## PROMPT
Reproduce each line of the material exactly, minus any picture.

## DATA SECTION
* * *

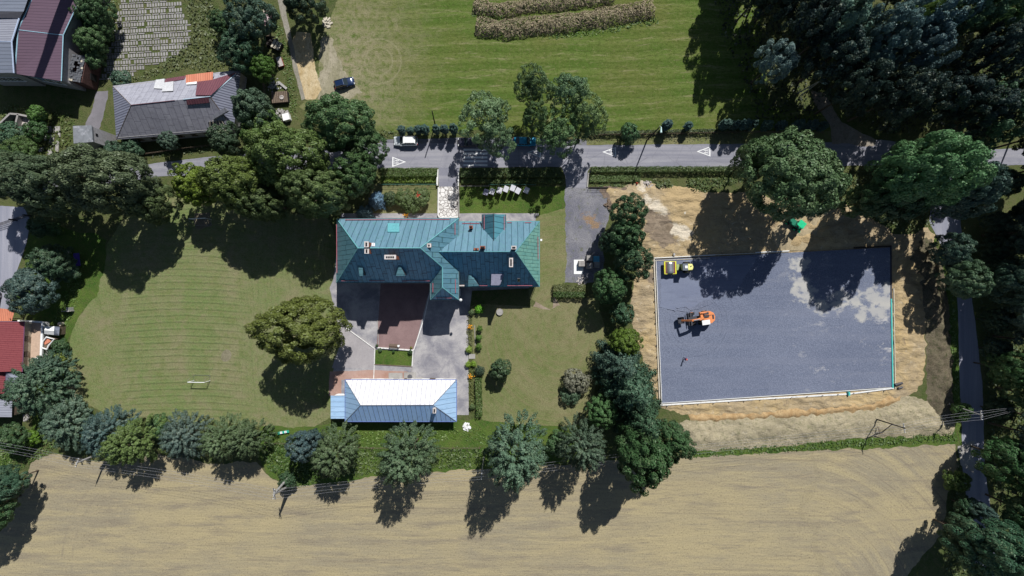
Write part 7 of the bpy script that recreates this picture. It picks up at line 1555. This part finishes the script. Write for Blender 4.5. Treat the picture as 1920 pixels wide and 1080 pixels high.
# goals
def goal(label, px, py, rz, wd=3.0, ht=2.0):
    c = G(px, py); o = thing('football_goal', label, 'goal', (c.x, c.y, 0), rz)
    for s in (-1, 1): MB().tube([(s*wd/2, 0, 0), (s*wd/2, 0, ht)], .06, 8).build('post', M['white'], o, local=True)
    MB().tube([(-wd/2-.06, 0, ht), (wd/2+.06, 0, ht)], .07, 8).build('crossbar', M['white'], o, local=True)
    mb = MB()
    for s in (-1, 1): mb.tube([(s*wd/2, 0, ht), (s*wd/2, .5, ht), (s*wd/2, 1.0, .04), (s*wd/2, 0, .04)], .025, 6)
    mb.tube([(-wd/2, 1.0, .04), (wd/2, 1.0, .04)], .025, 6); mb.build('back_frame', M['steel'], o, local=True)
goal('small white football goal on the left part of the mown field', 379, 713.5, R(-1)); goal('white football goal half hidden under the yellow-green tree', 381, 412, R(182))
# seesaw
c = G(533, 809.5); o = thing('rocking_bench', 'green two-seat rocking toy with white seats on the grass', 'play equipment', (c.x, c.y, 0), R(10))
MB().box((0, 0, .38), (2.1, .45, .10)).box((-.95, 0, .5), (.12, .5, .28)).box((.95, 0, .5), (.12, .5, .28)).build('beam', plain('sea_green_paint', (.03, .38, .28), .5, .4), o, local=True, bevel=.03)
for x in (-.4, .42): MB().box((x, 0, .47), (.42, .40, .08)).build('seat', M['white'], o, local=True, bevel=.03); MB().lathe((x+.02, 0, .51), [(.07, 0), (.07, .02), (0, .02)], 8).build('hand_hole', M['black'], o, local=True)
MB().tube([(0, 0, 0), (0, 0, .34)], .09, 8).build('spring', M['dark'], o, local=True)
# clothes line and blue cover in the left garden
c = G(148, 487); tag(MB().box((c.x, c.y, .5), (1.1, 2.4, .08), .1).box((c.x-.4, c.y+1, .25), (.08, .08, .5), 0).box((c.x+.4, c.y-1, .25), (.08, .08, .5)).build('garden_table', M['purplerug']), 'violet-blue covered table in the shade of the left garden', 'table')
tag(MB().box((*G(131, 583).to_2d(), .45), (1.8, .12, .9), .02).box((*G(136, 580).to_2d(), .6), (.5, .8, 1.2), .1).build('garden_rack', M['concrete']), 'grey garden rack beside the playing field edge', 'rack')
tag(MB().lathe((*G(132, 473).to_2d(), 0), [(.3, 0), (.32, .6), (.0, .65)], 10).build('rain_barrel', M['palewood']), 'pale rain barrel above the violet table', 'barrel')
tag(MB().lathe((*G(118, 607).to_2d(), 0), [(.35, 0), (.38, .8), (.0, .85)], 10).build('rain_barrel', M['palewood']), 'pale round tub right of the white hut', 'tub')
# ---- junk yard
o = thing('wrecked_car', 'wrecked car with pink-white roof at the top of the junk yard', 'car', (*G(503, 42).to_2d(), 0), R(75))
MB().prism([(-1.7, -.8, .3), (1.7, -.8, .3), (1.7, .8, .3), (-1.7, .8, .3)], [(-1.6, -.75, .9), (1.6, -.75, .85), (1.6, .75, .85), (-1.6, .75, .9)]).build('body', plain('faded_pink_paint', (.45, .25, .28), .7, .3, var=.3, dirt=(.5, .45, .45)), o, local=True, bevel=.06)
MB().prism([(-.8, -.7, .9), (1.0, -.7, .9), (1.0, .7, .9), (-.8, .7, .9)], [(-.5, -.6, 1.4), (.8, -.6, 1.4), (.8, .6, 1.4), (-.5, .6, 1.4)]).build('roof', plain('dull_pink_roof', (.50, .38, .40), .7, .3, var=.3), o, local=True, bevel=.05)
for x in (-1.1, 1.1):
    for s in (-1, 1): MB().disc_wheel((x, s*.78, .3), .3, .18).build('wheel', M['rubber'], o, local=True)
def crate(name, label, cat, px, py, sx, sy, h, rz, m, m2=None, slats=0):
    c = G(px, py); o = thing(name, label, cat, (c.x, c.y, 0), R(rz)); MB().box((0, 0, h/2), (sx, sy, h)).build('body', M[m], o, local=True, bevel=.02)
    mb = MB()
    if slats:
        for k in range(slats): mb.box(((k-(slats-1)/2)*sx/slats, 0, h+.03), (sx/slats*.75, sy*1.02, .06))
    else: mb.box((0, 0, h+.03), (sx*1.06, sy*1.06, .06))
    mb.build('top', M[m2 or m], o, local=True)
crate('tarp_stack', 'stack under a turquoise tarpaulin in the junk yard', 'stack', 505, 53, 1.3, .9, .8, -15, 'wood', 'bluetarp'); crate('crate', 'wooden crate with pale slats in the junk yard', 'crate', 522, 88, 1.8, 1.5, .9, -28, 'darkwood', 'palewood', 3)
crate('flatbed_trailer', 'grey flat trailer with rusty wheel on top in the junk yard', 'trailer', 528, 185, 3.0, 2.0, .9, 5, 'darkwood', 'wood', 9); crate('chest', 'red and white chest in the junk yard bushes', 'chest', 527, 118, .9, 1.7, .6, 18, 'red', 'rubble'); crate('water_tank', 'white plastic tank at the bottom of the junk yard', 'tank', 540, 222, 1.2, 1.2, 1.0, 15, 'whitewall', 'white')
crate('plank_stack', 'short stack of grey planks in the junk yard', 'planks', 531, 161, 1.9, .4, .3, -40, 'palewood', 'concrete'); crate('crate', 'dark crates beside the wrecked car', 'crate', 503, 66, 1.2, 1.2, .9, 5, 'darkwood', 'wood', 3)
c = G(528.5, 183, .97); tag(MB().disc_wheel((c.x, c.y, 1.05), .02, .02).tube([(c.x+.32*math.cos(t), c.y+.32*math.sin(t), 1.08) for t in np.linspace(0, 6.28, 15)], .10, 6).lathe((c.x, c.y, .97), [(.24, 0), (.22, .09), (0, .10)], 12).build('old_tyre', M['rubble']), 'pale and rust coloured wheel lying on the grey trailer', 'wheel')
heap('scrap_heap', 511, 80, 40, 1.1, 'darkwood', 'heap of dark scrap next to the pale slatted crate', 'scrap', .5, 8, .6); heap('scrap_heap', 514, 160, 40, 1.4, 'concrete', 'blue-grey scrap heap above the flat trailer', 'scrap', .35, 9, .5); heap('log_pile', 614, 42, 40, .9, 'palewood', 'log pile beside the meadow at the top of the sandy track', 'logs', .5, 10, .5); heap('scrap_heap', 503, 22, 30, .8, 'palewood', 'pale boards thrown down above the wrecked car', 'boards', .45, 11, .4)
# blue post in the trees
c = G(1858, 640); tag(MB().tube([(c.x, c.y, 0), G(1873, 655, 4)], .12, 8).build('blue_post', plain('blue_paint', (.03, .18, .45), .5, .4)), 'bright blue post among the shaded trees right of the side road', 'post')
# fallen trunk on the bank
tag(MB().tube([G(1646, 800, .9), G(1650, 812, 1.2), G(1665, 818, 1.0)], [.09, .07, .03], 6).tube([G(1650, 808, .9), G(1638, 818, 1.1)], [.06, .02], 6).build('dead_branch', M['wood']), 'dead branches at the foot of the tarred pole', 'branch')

* * *

## RESULT
Write part 7 of the bpy script that recreates this picture. It picks up at line 1555. This part finishes the script. Write for Blender 4.5. Treat the picture as 1920 pixels wide and 1080 pixels high.
# goals
def goal(label, px, py, rz, wd=3.0, ht=2.0):
    c = G(px, py); o = thing('football_goal', label, 'goal', (c.x, c.y, 0), rz)
    for s in (-1, 1): MB().tube([(s*wd/2, 0, 0), (s*wd/2, 0, ht)], .06, 8).build('post', M['white'], o, local=True)
    MB().tube([(-wd/2-.06, 0, ht), (wd/2+.06, 0, ht)], .07, 8).build('crossbar', M['white'], o, local=True)
    mb = MB()
    for s in (-1, 1): mb.tube([(s*wd/2, 0, ht), (s*wd/2, .5, ht), (s*wd/2, 1.0, .04), (s*wd/2, 0, .04)], .025, 6)
    mb.tube([(-wd/2, 1.0, .04), (wd/2, 1.0, .04)], .025, 6); mb.build('back_frame', M['steel'], o, local=True)
goal('small white football goal on the left part of the mown field', 379, 713.5, R(-1)); goal('white football goal half hidden under the yellow-green tree', 381, 412, R(182))
# seesaw
c = G(533, 809.5); o = thing('rocking_bench', 'green two-seat rocking toy with white seats on the grass', 'play equipment', (c.x, c.y, 0), R(10))
MB().box((0, 0, .38), (2.1, .45, .10)).box((-.95, 0, .5), (.12, .5, .28)).box((.95, 0, .5), (.12, .5, .28)).build('beam', plain('sea_green_paint', (.03, .38, .28), .5, .4), o, local=True, bevel=.03)
for x in (-.4, .42): MB().box((x, 0, .47), (.42, .40, .08)).build('seat', M['white'], o, local=True, bevel=.03); MB().lathe((x+.02, 0, .51), [(.07, 0), (.07, .02), (0, .02)], 8).build('hand_hole', M['black'], o, local=True)
MB().tube([(0, 0, 0), (0, 0, .34)], .09, 8).build('spring', M['dark'], o, local=True)
# clothes line and blue cover in the left garden
c = G(148, 487); tag(MB().box((c.x, c.y, .5), (1.1, 2.4, .08), .1).box((c.x-.4, c.y+1, .25), (.08, .08, .5), 0).box((c.x+.4, c.y-1, .25), (.08, .08, .5)).build('garden_table', M['purplerug']), 'violet-blue covered table in the shade of the left garden', 'table')
tag(MB().box((*G(131, 583).to_2d(), .45), (1.8, .12, .9), .02).box((*G(136, 580).to_2d(), .6), (.5, .8, 1.2), .1).build('garden_rack', M['concrete']), 'grey garden rack beside the playing field edge', 'rack')
tag(MB().lathe((*G(132, 473).to_2d(), 0), [(.3, 0), (.32, .6), (.0, .65)], 10).build('rain_barrel', M['palewood']), 'pale rain barrel above the violet table', 'barrel')
tag(MB().lathe((*G(118, 607).to_2d(), 0), [(.35, 0), (.38, .8), (.0, .85)], 10).build('rain_barrel', M['palewood']), 'pale round tub right of the white hut', 'tub')
# ---- junk yard
o = thing('wrecked_car', 'wrecked car with pink-white roof at the top of the junk yard', 'car', (*G(503, 42).to_2d(), 0), R(75))
MB().prism([(-1.7, -.8, .3), (1.7, -.8, .3), (1.7, .8, .3), (-1.7, .8, .3)], [(-1.6, -.75, .9), (1.6, -.75, .85), (1.6, .75, .85), (-1.6, .75, .9)]).build('body', plain('faded_pink_paint', (.45, .25, .28), .7, .3, var=.3, dirt=(.5, .45, .45)), o, local=True, bevel=.06)
MB().prism([(-.8, -.7, .9), (1.0, -.7, .9), (1.0, .7, .9), (-.8, .7, .9)], [(-.5, -.6, 1.4), (.8, -.6, 1.4), (.8, .6, 1.4), (-.5, .6, 1.4)]).build('roof', plain('dull_pink_roof', (.50, .38, .40), .7, .3, var=.3), o, local=True, bevel=.05)
for x in (-1.1, 1.1):
    for s in (-1, 1): MB().disc_wheel((x, s*.78, .3), .3, .18).build('wheel', M['rubber'], o, local=True)
def crate(name, label, cat, px, py, sx, sy, h, rz, m, m2=None, slats=0):
    c = G(px, py); o = thing(name, label, cat, (c.x, c.y, 0), R(rz)); MB().box((0, 0, h/2), (sx, sy, h)).build('body', M[m], o, local=True, bevel=.02)
    mb = MB()
    if slats:
        for k in range(slats): mb.box(((k-(slats-1)/2)*sx/slats, 0, h+.03), (sx/slats*.75, sy*1.02, .06))
    else: mb.box((0, 0, h+.03), (sx*1.06, sy*1.06, .06))
    mb.build('top', M[m2 or m], o, local=True)
crate('tarp_stack', 'stack under a turquoise tarpaulin in the junk yard', 'stack', 505, 53, 1.3, .9, .8, -15, 'wood', 'bluetarp'); crate('crate', 'wooden crate with pale slats in the junk yard', 'crate', 522, 88, 1.8, 1.5, .9, -28, 'darkwood', 'palewood', 3)
crate('flatbed_trailer', 'grey flat trailer with rusty wheel on top in the junk yard', 'trailer', 528, 185, 3.0, 2.0, .9, 5, 'darkwood', 'wood', 9); crate('chest', 'red and white chest in the junk yard bushes', 'chest', 527, 118, .9, 1.7, .6, 18, 'red', 'rubble'); crate('water_tank', 'white plastic tank at the bottom of the junk yard', 'tank', 540, 222, 1.2, 1.2, 1.0, 15, 'whitewall', 'white')
crate('plank_stack', 'short stack of grey planks in the junk yard', 'planks', 531, 161, 1.9, .4, .3, -40, 'palewood', 'concrete'); crate('crate', 'dark crates beside the wrecked car', 'crate', 503, 66, 1.2, 1.2, .9, 5, 'darkwood', 'wood', 3)
c = G(528.5, 183, .97); tag(MB().disc_wheel((c.x, c.y, 1.05), .02, .02).tube([(c.x+.32*math.cos(t), c.y+.32*math.sin(t), 1.08) for t in np.linspace(0, 6.28, 15)], .10, 6).lathe((c.x, c.y, .97), [(.24, 0), (.22, .09), (0, .10)], 12).build('old_tyre', M['rubble']), 'pale and rust coloured wheel lying on the grey trailer', 'wheel')
heap('scrap_heap', 511, 80, 40, 1.1, 'darkwood', 'heap of dark scrap next to the pale slatted crate', 'scrap', .5, 8, .6); heap('scrap_heap', 514, 160, 40, 1.4, 'concrete', 'blue-grey scrap heap above the flat trailer', 'scrap', .35, 9, .5); heap('log_pile', 614, 42, 40, .9, 'palewood', 'log pile beside the meadow at the top of the sandy track', 'logs', .5, 10, .5); heap('scrap_heap', 503, 22, 30, .8, 'palewood', 'pale boards thrown down above the wrecked car', 'boards', .45, 11, .4)
# blue post in the trees
c = G(1858, 640); tag(MB().tube([(c.x, c.y, 0), G(1873, 655, 4)], .12, 8).build('blue_post', plain('blue_paint', (.03, .18, .45), .5, .4)), 'bright blue post among the shaded trees right of the side road', 'post')
# fallen trunk on the bank
tag(MB().tube([G(1646, 800, .9), G(1650, 812, 1.2), G(1665, 818, 1.0)], [.09, .07, .03], 6).tube([G(1650, 808, .9), G(1638, 818, 1.1)], [.06, .02], 6).build('dead_branch', M['wood']), 'dead branches at the foot of the tarred pole', 'branch')